EKSTRÖM: Aber das gehört doch zum Sport, auch das mentale Tricksen. Im Fußball sagen die im Vorbeigehen: Eine geile Mama hast du. Und dann fangen sie an, sich richtig zu bekämpfen. Wenn einer sagt, aber das ist doch kein fairer Sport, dann sage ich: Gewöhn dich dran.

GÖTZ: Das Leben ist kein Ponyhof, und der Motorsport auch nicht.

Auf der anderen Seite entwickeln Ihre Arbeitgeber gerade Autos, die gar keinen Fahrer mehr brauchen. Haben Sie Angst, auch im Rennwagen langfristig von Computern ersetzt zu werden?

EKSTRÖM: Selbstfahrende Autos finde ich prinzipiell sehr gut.
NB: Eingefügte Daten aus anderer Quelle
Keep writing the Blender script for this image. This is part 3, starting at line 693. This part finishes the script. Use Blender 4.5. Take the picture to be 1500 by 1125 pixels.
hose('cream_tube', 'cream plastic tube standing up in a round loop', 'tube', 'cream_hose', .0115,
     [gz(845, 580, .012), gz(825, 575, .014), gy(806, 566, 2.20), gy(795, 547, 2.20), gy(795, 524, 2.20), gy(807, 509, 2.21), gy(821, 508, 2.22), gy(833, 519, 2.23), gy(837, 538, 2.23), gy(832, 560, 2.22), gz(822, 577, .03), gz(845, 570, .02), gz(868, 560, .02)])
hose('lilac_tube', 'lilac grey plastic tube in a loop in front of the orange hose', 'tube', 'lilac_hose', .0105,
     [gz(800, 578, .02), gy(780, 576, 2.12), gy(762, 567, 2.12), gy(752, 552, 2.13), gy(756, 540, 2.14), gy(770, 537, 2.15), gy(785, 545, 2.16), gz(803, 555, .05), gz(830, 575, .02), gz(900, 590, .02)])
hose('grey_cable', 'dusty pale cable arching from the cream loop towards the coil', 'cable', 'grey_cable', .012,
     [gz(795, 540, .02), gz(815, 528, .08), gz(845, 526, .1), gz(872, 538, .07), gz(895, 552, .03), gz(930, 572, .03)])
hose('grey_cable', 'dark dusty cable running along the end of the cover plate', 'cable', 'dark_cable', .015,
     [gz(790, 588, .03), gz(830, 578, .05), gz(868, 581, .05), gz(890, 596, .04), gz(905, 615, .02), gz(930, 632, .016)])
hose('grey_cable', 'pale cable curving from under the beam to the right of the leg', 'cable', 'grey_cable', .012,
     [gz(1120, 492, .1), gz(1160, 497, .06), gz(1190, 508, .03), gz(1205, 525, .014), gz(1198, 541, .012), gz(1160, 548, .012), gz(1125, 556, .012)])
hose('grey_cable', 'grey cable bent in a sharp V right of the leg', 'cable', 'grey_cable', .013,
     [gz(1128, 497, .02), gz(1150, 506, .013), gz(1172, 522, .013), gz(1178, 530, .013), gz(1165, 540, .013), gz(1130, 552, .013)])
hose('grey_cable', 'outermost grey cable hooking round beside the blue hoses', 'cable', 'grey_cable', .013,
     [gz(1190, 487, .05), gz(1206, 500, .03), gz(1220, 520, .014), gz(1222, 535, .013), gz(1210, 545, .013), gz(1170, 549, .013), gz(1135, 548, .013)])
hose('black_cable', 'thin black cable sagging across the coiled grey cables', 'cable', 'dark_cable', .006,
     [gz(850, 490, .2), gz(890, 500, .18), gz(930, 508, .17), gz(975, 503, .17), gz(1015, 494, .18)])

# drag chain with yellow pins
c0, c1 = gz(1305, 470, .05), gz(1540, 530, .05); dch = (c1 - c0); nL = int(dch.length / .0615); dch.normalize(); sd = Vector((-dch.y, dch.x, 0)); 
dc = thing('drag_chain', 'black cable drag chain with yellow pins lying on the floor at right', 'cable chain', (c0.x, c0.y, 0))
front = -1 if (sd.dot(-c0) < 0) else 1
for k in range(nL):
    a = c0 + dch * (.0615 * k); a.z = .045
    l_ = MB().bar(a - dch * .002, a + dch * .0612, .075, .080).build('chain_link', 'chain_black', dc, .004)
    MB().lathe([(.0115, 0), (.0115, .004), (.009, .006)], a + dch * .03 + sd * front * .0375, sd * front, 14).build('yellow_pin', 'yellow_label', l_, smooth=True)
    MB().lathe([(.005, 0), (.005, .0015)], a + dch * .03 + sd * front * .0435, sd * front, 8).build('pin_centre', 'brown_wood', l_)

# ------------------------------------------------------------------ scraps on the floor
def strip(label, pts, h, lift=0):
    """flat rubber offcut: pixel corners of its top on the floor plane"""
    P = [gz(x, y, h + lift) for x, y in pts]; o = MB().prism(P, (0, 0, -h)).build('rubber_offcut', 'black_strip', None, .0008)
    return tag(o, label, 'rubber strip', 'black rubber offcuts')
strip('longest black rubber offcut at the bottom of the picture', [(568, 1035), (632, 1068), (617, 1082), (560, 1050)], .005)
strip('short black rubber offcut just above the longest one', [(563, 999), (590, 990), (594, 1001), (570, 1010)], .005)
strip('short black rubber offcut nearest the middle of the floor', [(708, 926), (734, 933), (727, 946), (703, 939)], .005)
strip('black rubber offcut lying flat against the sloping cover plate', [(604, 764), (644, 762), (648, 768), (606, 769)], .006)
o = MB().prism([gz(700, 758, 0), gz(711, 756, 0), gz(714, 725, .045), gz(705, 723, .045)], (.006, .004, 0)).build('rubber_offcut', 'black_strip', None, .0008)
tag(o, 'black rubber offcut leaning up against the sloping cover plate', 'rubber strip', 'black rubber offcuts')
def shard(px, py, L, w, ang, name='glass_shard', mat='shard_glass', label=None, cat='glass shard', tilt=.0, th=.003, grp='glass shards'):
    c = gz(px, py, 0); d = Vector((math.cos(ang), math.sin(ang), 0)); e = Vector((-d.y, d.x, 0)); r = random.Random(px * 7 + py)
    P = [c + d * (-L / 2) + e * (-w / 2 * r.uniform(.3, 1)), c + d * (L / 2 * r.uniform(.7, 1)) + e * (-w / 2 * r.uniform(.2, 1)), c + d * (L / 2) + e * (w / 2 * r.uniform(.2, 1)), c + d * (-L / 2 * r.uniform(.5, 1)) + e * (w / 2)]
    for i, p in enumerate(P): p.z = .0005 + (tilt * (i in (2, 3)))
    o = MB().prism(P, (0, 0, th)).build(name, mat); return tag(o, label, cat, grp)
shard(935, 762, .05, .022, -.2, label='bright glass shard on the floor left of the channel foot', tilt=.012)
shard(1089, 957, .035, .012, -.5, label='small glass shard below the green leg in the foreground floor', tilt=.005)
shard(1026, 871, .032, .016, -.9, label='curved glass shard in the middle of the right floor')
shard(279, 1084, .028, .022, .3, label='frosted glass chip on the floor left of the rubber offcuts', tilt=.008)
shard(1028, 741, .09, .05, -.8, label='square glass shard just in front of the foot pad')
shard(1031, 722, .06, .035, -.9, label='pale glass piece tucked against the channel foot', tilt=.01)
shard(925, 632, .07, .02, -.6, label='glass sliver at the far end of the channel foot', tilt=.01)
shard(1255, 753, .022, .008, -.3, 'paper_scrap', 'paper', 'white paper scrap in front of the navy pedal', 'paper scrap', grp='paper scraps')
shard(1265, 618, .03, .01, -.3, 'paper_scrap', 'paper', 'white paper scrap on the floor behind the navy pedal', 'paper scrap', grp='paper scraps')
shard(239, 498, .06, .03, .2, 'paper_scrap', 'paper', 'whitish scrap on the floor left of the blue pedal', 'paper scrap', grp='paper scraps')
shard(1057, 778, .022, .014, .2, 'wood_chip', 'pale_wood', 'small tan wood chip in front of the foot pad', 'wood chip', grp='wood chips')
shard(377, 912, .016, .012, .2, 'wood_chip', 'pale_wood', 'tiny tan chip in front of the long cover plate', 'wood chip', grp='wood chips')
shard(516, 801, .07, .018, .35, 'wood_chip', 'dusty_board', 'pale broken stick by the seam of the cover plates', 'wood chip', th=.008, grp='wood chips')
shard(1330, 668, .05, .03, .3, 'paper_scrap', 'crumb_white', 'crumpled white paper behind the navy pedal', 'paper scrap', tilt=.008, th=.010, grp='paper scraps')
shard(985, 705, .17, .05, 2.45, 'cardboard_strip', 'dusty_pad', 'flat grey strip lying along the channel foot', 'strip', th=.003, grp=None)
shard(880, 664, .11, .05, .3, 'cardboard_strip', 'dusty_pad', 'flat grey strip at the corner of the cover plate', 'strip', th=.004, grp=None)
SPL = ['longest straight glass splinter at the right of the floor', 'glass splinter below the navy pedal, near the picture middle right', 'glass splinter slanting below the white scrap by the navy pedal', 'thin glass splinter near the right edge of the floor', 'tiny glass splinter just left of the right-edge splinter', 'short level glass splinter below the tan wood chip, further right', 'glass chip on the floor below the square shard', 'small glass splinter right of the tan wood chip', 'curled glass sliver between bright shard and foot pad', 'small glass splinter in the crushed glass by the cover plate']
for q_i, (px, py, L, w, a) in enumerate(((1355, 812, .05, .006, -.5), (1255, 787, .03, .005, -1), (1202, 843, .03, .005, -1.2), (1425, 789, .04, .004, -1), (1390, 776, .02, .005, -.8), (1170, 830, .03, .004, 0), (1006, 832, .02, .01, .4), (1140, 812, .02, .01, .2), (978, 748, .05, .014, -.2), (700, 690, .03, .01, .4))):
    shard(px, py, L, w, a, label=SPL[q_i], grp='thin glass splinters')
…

Im Straßenverkehr würde ich das für gewisse Teilabschnitte praktisch finden.

GÖTZ: Echt?

EKSTRÖM: Ich finde es viel schöner, Auto zu fahren als Zug oder als Flugzeug zu fliegen. Du hast deine Ruhe, hörst deine Musik. Aber stell dir mal vor, wie schön das wäre: Einfach auf einen Knopf drücken, dann kannst du im Auto mal ein bisschen schlummern für 15 Minuten. Auf der normalen Straße würde ich mir das so wünschen, als zusätzliche Option.

Aber Sie würden als Rennfahrer das Lenkrad nicht dauerhaft freiwillig aus der Hand geben, oder?

EKSTRÖM: Es liegt im Herzen der Menschen, selbst steuern zu wollen. Und natürlich macht es Spaß, auch mal ein bisschen sportlich zu fahren. Aber auf der Autobahn, Tempo 120 auf 70 Kilometern? Das ist nur zäh, das brauche ich nicht.

Und eine Weltmeisterschaft der autonom fahrenden Autos?

GÖTZ: Ich hoffe, das kommt nicht. Je mehr das im Alltag Standard wird, desto interessanter wird vielleicht der klassische Motorsport wieder. Dass es dann noch Menschen gibt, die solche Maschinen am Limit bewegen können und auch noch gegeneinander Rennen fahren.

– Das Gespräch führte Christian Hönicke.